An beiden Beispielen zeigt sich zumindest eines: dass in Zeiten politischer Polarisierung offenbar sogar das an treuherziger Belanglosigkeit kaum zu übertreffende Genre Weihnachts-pop neu verhandelt werden muss. Das liegt mit am Alter der meisten Weihnachts-Popsongs – deren Hochzeit fiel mit Säkularisierung und aufkommender Konsumkultur nach dem Zweiten Weltkrieg zusammen: Als in der Populärkultur spirituelle Weihnachtshymnen durch saisonale Hits abgelöst wurden, in denen unter Schellenklang rund um den Weihnachtsbaum gerockt und durchs Winterwunderland promeniert wurde; in denen es um romantische Erfüllung, Sehnsucht nach Geborgenheit und reichlich bestückte Geschenketafeln ging.

Dass die damals auch im Liedgut herrschenden Geschlechterverhältnisse heutige Realitäten nicht mehr abbilden und entsprechend vehement infrage gestellt werden, muss da weniger verwundern als der Umstand, dass der Weihnachtspop-Kanon seit Jahrzehnten kaum Neuzugänge verzeichnet. Von Bob Dylan bis Justin Bieber nehmen umsatzinteressierte Künstler die immer gleichen Evergreens auf. Ein Mal „Little Drummer Boy“ geht immer noch; man gibt dem Publikum, was es braucht.

Und das neigt zu Weihnachten mehr denn je zu Rückwärtsgewandtheit und Verklärung des Bewährten: Der letzte weihnachtliche Pop-Neuzugang mit Langzeitwirkung, Mariah Careys „All I Want for Christmas Is You“, derzeit wieder auf Platz 2 der heimischen Single-Charts, ist immerhin auch schon 1994 erstveröffentlicht worden. Wham!s ewiger Heuler „Last Christmas“ (Platz 5) stammt aus dem Jahr 1984, Chris Reas „Driving Home for Christmas“ (Platz 16) auch von 1988.
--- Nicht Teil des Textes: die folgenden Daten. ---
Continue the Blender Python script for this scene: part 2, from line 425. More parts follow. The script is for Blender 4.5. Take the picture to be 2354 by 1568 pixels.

Aber vielleicht sind ja die Streitereien dieser Feiertage der Auslöser für einen längst überfälligen Schub an frischeren Weihnachtshits. Sonst bleibt als Trost: Spätestens ab übermorgen, 26. Dezember, ist es bei den meisten Radiostationen mit dem Weihnachtspop wieder für ein Jahr vorbei.